Thursday, October 07, 2010


Contract Rules Not Worth The Paper They're Written On

Yesterday, while everyone was gearing up for the NHL season reading previews and criticising predictions, some NHL teams faced a very important deadline.

The Vancouver Canucks, New Jersey Devils, Boston Bruins and Calgary Flames were all over the salary cap and had until 3 pm EDT to do something about it. The moves that ensued leave me to question my early faith in this salary cap as a levelling device once again, after a summer of cap nonsense.

To start with, let's review the consequences for starting the season over the salary cap: To be honest with you, I'm not sure. And I'm not sure anyone really is certain about what definitive move the league would take. The CBA gives flexibility in the regard ranging from fines to draft picks to forfeit of games. Let's say that it at least the teams at risk of going over believe there would be consequences, unlike those that went over to end the season.

So no clear consequences, but definite fear that the league might make an example of someone led to some tricky moves on the salary cap front yesterday.

Vancouver used Sami Salo's injury as credit to go over the cap, and messed with prospects heads and travel schedules to get to their priority. That wasn't enough though, as they also needed to make some trades, notably Shane O'Brien and Darcy Hordichuk for a player they have no intention of using.

New Jersey were expected to be forced into a trade, but instead delayed their move by taking advantage of a Bryce Salvador concussion and Anssi Salmela's recovery to declare the LTIR and non-roster, respectively.

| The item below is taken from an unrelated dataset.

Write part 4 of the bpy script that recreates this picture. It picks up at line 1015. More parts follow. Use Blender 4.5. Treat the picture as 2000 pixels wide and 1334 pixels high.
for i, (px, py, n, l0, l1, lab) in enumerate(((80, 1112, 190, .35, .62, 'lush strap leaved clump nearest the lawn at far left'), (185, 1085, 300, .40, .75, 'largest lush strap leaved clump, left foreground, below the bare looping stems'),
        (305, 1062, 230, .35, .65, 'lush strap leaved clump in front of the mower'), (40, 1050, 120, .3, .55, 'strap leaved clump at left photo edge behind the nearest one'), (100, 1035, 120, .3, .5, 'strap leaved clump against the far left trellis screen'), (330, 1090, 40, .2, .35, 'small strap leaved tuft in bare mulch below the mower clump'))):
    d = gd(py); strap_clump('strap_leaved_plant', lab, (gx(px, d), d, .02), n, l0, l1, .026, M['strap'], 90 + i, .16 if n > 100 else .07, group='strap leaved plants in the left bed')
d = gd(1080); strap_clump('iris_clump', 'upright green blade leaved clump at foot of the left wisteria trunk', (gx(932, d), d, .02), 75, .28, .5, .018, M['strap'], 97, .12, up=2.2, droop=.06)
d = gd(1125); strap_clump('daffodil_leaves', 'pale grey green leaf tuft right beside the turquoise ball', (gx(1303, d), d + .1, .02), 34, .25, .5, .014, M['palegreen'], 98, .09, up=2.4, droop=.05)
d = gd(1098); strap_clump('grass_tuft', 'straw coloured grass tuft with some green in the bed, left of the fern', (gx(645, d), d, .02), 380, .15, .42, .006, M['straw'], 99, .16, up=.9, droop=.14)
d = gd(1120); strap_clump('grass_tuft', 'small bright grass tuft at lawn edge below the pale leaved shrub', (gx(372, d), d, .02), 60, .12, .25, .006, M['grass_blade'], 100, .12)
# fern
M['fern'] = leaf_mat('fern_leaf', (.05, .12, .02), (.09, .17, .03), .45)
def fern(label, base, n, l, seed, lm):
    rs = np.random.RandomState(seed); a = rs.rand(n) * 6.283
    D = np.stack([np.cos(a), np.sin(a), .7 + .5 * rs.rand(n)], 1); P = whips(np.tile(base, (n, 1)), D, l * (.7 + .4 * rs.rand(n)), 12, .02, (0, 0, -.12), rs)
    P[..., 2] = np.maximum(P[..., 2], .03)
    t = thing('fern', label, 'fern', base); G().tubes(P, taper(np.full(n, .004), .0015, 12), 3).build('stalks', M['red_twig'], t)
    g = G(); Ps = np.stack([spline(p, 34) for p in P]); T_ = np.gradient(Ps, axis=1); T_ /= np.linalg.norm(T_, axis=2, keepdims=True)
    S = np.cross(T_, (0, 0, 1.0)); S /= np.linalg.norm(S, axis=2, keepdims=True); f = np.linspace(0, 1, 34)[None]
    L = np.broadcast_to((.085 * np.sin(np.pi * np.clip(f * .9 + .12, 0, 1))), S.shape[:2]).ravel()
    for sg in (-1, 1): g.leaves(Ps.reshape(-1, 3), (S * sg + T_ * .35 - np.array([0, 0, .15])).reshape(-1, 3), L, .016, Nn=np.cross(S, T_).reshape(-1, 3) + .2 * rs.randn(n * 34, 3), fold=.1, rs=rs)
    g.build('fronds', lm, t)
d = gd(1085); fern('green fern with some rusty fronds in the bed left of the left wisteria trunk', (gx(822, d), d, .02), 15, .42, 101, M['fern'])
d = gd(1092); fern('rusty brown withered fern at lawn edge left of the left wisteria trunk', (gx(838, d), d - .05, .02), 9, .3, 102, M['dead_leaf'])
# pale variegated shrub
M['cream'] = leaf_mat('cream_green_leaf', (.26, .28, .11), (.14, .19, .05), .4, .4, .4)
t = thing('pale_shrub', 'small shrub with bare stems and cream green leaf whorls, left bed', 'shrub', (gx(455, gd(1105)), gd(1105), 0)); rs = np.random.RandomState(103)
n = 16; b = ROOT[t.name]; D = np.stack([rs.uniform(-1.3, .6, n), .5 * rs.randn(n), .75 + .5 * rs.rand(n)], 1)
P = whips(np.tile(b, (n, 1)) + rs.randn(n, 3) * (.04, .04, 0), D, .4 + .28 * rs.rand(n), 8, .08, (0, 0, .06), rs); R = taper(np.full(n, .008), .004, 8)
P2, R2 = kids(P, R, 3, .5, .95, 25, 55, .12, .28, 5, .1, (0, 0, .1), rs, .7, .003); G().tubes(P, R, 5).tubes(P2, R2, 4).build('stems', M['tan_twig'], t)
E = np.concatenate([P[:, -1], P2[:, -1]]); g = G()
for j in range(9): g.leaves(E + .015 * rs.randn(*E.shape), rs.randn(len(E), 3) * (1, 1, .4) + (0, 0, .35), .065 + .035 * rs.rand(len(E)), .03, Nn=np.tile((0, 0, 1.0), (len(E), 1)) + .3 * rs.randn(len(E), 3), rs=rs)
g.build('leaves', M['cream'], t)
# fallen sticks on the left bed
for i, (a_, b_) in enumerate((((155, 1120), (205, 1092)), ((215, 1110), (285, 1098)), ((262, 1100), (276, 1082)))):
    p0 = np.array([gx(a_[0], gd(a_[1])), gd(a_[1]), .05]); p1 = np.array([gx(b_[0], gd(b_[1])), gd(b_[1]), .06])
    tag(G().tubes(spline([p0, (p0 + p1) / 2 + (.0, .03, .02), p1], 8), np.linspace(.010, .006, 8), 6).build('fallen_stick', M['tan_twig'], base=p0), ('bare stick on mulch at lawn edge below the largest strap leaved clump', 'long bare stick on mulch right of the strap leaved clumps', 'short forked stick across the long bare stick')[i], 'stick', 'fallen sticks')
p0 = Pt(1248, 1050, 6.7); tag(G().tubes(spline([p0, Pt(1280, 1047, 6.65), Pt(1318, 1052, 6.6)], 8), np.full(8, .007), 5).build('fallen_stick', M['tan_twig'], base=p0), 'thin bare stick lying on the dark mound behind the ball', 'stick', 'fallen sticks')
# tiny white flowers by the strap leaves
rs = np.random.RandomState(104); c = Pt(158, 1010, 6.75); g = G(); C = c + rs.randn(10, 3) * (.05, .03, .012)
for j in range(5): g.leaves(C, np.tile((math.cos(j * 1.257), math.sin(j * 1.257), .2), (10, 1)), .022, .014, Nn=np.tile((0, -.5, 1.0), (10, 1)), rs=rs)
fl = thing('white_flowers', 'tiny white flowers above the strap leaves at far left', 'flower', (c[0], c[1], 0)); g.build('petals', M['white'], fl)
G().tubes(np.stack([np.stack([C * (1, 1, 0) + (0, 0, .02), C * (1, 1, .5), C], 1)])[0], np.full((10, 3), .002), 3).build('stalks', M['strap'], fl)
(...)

The Bruins too used injury. They leveraged Marc Savard's and Marco Sturm's injuries into cap space. If they come back, it will be interesting to see if and how they will move.

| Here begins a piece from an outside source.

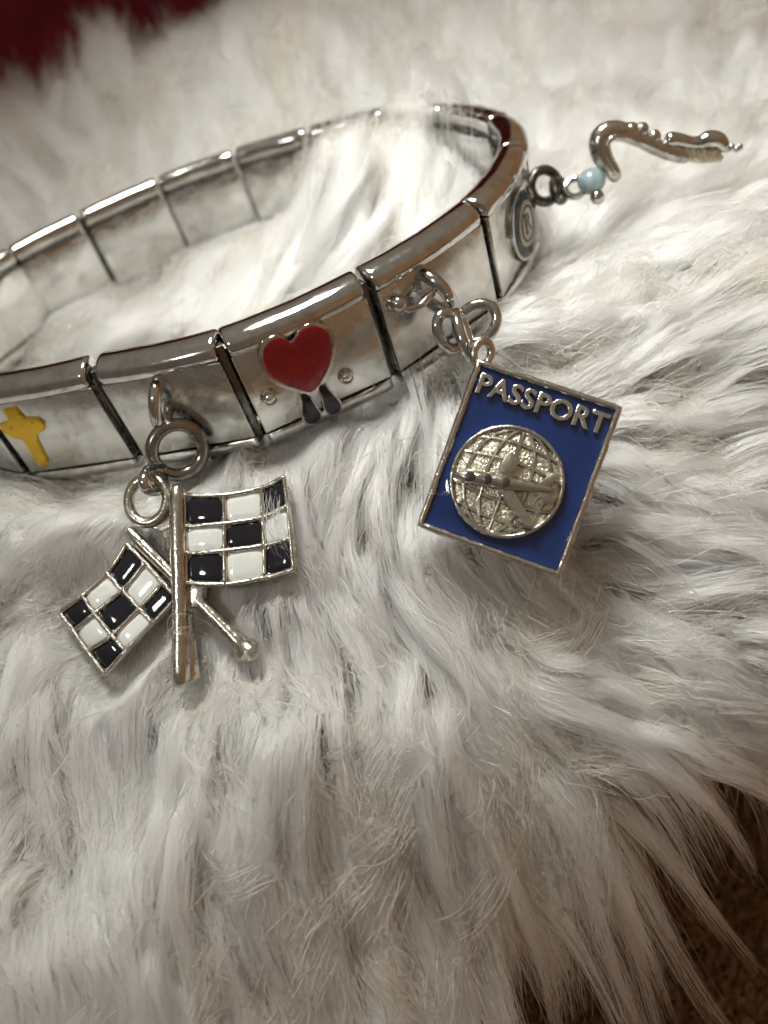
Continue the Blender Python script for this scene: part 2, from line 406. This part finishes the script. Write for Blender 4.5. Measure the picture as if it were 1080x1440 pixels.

The Flames have injuries too.

All this, of course, comes after the Blackhawks and Rangers used effective "forced retirement" to get under the cap, a disgraceful tactic that flies in the face of the spirit of competition and level playing field.

So rather than actually getting under the salary cap, teams choose to "circumvent" it by using sometimes less than honest tactics. I don't know what the solution is to all this, but perhaps some proper consequences could help. And, perhaps enforcing the cap into the playoffs (after all isn't the Stanley Cup the only prize being played for?) might help.

Until the NHL does something about all this, I continue to be disappointed with the Habs who seem content to sit idly by as teams perennially contend on the back of wonky rules. The Canadiens, who must have some of the largest purses in the business, seem meanwhile perfectly content to sit idly by and collect their revenue for a less than salary-ceiling payroll again. The extent of the Habs creativity went up in thin air when they pre-emptively traded Jaroslav Halak to make sure they wouldn't have this kind of work to do in the fall. It may seem right, but don't be too surprised when New Jersey, Chicago, Vancouver and maybe even Boston enter March as good-looking contenders and Montrealers have new spring calendar openings.

The NHL salary cap circumvention is shameful, just like holding and obstructing is. But if everyone else is doing it. Well come on.

More black eye

The shiners for the league's image don't end at waiver wires and LTIR lists.

At the other end of the table, the New York Islanders use salary buyouts and choose not to put Mark Streit on LTIR as it would mean they'd need to do something about meeting the salary floor. Larry Brooks thinks its just as significant a mockery. So do I.